▶ [INFORMATION GIVEN]
** START **
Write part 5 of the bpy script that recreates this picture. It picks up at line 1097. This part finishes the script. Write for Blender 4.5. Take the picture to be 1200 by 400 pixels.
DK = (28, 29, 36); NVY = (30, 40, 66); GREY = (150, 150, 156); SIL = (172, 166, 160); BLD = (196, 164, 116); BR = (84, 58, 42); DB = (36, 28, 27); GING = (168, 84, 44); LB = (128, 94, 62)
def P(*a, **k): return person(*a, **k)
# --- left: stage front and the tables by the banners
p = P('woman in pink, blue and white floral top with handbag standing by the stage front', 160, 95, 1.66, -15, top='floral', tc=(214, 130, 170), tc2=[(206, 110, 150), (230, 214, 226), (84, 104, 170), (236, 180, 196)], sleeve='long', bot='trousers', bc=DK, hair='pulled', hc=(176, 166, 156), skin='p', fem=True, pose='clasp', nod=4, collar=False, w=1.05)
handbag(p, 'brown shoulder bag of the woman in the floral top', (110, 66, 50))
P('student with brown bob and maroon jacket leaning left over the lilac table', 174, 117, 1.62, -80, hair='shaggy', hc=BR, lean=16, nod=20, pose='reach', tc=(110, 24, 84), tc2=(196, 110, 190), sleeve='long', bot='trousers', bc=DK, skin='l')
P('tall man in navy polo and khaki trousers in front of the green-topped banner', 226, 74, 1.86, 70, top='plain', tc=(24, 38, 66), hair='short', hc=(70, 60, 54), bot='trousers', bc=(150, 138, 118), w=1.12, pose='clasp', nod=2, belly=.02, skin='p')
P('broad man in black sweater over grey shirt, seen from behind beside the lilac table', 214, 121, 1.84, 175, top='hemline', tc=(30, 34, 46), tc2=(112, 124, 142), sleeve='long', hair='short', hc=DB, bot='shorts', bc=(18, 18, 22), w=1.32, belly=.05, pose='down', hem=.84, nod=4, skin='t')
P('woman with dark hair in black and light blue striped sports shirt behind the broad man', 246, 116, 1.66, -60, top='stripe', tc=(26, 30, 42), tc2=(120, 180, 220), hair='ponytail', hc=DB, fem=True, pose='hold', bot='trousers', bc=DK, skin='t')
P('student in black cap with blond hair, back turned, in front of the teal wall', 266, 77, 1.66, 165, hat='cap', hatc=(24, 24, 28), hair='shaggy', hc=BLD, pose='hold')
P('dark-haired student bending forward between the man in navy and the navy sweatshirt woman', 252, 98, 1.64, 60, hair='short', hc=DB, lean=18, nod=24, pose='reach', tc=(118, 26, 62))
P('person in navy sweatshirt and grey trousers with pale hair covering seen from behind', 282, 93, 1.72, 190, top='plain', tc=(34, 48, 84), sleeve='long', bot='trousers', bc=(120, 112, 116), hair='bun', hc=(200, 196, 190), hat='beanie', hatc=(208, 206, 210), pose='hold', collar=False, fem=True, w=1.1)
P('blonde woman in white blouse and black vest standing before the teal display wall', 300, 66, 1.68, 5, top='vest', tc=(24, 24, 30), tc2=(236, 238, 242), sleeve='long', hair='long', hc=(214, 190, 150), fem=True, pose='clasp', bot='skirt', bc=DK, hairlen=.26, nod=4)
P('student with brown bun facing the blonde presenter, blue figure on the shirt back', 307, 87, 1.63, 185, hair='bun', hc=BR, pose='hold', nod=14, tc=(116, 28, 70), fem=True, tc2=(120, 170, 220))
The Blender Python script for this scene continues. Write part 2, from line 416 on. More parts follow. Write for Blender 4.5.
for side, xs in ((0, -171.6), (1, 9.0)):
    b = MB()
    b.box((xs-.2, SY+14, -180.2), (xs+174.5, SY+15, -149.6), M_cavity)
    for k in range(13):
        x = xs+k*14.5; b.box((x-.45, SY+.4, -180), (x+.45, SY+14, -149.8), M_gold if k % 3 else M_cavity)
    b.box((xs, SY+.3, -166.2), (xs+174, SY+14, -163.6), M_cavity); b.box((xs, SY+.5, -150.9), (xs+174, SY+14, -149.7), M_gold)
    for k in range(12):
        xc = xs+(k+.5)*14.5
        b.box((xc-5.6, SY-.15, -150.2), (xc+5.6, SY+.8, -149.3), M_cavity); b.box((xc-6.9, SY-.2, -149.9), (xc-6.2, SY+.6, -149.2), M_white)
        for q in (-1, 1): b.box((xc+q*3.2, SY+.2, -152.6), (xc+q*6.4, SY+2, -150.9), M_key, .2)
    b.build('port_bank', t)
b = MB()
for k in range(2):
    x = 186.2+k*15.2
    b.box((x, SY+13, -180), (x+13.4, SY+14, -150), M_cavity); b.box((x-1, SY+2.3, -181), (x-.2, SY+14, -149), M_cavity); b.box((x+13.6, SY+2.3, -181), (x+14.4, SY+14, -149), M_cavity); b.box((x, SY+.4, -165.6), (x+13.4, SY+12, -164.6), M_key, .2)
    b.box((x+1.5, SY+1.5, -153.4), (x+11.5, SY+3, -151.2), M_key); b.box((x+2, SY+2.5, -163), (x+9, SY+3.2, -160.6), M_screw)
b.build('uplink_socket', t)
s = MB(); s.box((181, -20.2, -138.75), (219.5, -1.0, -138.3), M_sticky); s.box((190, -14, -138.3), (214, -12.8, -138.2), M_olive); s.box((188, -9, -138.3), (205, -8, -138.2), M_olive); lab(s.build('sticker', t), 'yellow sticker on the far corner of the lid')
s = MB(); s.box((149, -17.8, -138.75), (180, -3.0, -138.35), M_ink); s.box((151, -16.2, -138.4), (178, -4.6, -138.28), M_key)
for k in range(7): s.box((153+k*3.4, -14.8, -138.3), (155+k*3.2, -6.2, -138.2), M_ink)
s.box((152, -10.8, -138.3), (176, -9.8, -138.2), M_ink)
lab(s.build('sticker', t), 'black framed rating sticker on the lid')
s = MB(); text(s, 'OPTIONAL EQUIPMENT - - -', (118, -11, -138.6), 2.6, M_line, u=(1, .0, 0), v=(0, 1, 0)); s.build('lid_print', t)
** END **
▶ [STATED PROBLEM] Pick out and copy the lines of the material that include the word "script".

▶ [RESPONSE TO THE EXERCISE]
Write part 5 of the bpy script that recreates this picture. It picks up at line 1097. This part finishes the script. Write for Blender 4.5. Take the picture to be 1200 by 400 pixels.
The Blender Python script for this scene continues. Write part 2, from line 416 on. More parts follow. Write for Blender 4.5.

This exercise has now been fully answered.